A summary of the state program and other loan forgiveness and repayment assistance programs is available here. Public defense attorneys with additional questions about the program after reading the available materials may contact Susan Bryant or Jacob Drum at NYSDA: 518-465-3524.

Tech News: Cyberthreat Basics for Lawyers. A recent article in the ABA Journal provides a helpful overview of cyberthreats that attorneys should be aware of. Cyberthreats 101: The biggest computer crime risks lawyers face covers issues such as use of unsecured Wi-Fi, human error, malware, and web jacking. Another useful article in ABA's Cybersecurity and the law series is 5 cybersecurity steps you should already be taking . Other helpful technology resources include: ABA Formal Opinion 477 (Securing Communication of Protected Client Information); NYSBA Social Media Ethics Guidelines ; NYSBA Ethics Opinion 1019 (Confidentiality; Remote Access to Firms Electronic Files); and Ethical Implications of Emergent Technologies (New York Legal Ethics Reporter).

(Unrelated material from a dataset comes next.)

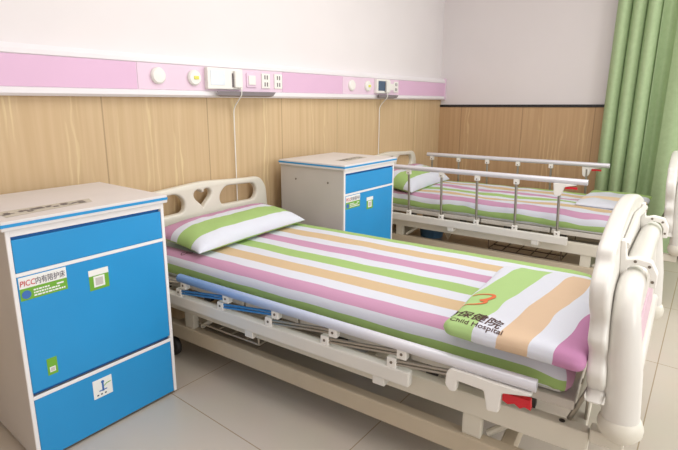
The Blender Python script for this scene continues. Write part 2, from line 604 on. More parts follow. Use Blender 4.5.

Gideon at 55. March 18 was the 55th anniversary of the Gideon v Wainwright decision. Today NYSDA salutes all public defense lawyers working hard to fulfil the promise of the right to counsel across the state. We join others across the nation commemorating Gideon Day/Public Defense Day. And we applaud advocates pressing for improvement of the public defense system and criminal and family court justice in New York and around the country!